● Job
Word for word, restate every line of the listing that follows.
◇ ◇ ◇
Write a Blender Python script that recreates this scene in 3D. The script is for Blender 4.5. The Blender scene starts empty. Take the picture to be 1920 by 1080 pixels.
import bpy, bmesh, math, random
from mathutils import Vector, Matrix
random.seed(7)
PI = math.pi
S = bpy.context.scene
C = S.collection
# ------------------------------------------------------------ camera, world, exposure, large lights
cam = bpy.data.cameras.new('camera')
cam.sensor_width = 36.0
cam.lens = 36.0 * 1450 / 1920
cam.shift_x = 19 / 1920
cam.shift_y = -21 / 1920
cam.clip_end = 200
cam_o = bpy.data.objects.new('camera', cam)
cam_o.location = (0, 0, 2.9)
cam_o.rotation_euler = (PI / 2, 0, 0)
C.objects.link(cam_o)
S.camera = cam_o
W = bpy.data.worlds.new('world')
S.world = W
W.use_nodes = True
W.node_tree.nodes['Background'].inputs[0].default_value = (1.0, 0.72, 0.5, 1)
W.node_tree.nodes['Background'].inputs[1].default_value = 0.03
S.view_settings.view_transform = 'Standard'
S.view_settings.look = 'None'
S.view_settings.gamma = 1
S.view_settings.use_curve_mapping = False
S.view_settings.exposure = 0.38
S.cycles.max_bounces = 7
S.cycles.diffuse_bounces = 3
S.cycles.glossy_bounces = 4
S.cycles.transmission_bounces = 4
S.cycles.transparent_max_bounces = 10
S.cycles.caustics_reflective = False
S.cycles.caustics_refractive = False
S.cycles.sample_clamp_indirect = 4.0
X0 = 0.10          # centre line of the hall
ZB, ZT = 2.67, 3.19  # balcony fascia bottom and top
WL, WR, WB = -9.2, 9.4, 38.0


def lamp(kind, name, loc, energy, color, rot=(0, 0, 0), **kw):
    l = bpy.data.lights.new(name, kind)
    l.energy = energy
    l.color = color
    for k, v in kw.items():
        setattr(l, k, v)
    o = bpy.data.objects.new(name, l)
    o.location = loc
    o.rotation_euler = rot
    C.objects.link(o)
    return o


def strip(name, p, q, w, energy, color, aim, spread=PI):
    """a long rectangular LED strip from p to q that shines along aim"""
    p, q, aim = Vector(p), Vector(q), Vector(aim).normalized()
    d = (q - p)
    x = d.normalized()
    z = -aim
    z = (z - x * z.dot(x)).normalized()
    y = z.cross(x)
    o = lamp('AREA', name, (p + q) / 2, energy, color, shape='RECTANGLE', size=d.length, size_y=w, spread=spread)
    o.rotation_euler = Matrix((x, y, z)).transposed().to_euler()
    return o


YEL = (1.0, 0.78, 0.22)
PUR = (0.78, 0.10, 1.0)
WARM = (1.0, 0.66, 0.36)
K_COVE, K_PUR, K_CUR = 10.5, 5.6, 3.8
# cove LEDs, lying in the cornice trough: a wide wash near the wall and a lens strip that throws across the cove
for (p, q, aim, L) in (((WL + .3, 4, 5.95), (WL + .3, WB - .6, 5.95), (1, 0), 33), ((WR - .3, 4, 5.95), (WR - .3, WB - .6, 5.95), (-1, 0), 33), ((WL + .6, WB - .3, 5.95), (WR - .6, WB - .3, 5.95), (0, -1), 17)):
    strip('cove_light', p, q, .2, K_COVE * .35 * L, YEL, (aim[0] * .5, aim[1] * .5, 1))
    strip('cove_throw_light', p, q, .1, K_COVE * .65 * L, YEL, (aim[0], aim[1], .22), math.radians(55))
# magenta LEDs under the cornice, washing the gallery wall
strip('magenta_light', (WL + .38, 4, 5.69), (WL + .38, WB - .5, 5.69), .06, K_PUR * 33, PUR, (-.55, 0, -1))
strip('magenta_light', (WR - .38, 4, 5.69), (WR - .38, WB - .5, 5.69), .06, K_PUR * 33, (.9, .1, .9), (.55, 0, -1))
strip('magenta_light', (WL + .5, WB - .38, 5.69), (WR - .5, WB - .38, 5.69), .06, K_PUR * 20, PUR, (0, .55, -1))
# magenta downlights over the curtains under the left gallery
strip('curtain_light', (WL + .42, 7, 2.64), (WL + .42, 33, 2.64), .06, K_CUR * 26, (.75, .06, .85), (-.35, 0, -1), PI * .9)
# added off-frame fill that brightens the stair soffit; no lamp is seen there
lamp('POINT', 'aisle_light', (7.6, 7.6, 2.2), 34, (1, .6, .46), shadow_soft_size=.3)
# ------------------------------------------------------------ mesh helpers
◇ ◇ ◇
● Complete response
Write a Blender Python script that recreates this scene in 3D. The script is for Blender 4.5. The Blender scene starts empty. Take the picture to be 1920 by 1080 pixels.
import bpy, bmesh, math, random
from mathutils import Vector, Matrix
random.seed(7)
PI = math.pi
S = bpy.context.scene
C = S.collection
# ------------------------------------------------------------ camera, world, exposure, large lights
cam = bpy.data.cameras.new('camera')
cam.sensor_width = 36.0
cam.lens = 36.0 * 1450 / 1920
cam.shift_x = 19 / 1920
cam.shift_y = -21 / 1920
cam.clip_end = 200
cam_o = bpy.data.objects.new('camera', cam)
cam_o.location = (0, 0, 2.9)
cam_o.rotation_euler = (PI / 2, 0, 0)
C.objects.link(cam_o)
S.camera = cam_o
W = bpy.data.worlds.new('world')
S.world = W
W.use_nodes = True
W.node_tree.nodes['Background'].inputs[0].default_value = (1.0, 0.72, 0.5, 1)
W.node_tree.nodes['Background'].inputs[1].default_value = 0.03
S.view_settings.view_transform = 'Standard'
S.view_settings.look = 'None'
S.view_settings.gamma = 1
S.view_settings.use_curve_mapping = False
S.view_settings.exposure = 0.38
S.cycles.max_bounces = 7
S.cycles.diffuse_bounces = 3
S.cycles.glossy_bounces = 4
S.cycles.transmission_bounces = 4
S.cycles.transparent_max_bounces = 10
S.cycles.caustics_reflective = False
S.cycles.caustics_refractive = False
S.cycles.sample_clamp_indirect = 4.0
X0 = 0.10          # centre line of the hall
ZB, ZT = 2.67, 3.19  # balcony fascia bottom and top
WL, WR, WB = -9.2, 9.4, 38.0


def lamp(kind, name, loc, energy, color, rot=(0, 0, 0), **kw):
    l = bpy.data.lights.new(name, kind)
    l.energy = energy
    l.color = color
    for k, v in kw.items():
        setattr(l, k, v)
    o = bpy.data.objects.new(name, l)
    o.location = loc
    o.rotation_euler = rot
    C.objects.link(o)
    return o


def strip(name, p, q, w, energy, color, aim, spread=PI):
    """a long rectangular LED strip from p to q that shines along aim"""
    p, q, aim = Vector(p), Vector(q), Vector(aim).normalized()
    d = (q - p)
    x = d.normalized()
    z = -aim
    z = (z - x * z.dot(x)).normalized()
    y = z.cross(x)
    o = lamp('AREA', name, (p + q) / 2, energy, color, shape='RECTANGLE', size=d.length, size_y=w, spread=spread)
    o.rotation_euler = Matrix((x, y, z)).transposed().to_euler()
    return o


YEL = (1.0, 0.78, 0.22)
PUR = (0.78, 0.10, 1.0)
WARM = (1.0, 0.66, 0.36)
K_COVE, K_PUR, K_CUR = 10.5, 5.6, 3.8
# cove LEDs, lying in the cornice trough: a wide wash near the wall and a lens strip that throws across the cove
for (p, q, aim, L) in (((WL + .3, 4, 5.95), (WL + .3, WB - .6, 5.95), (1, 0), 33), ((WR - .3, 4, 5.95), (WR - .3, WB - .6, 5.95), (-1, 0), 33), ((WL + .6, WB - .3, 5.95), (WR - .6, WB - .3, 5.95), (0, -1), 17)):
    strip('cove_light', p, q, .2, K_COVE * .35 * L, YEL, (aim[0] * .5, aim[1] * .5, 1))
    strip('cove_throw_light', p, q, .1, K_COVE * .65 * L, YEL, (aim[0], aim[1], .22), math.radians(55))
# magenta LEDs under the cornice, washing the gallery wall
strip('magenta_light', (WL + .38, 4, 5.69), (WL + .38, WB - .5, 5.69), .06, K_PUR * 33, PUR, (-.55, 0, -1))
strip('magenta_light', (WR - .38, 4, 5.69), (WR - .38, WB - .5, 5.69), .06, K_PUR * 33, (.9, .1, .9), (.55, 0, -1))
strip('magenta_light', (WL + .5, WB - .38, 5.69), (WR - .5, WB - .38, 5.69), .06, K_PUR * 20, PUR, (0, .55, -1))
# magenta downlights over the curtains under the left gallery
strip('curtain_light', (WL + .42, 7, 2.64), (WL + .42, 33, 2.64), .06, K_CUR * 26, (.75, .06, .85), (-.35, 0, -1), PI * .9)
# added off-frame fill that brightens the stair soffit; no lamp is seen there
lamp('POINT', 'aisle_light', (7.6, 7.6, 2.2), 34, (1, .6, .46), shadow_soft_size=.3)
# ------------------------------------------------------------ mesh helpers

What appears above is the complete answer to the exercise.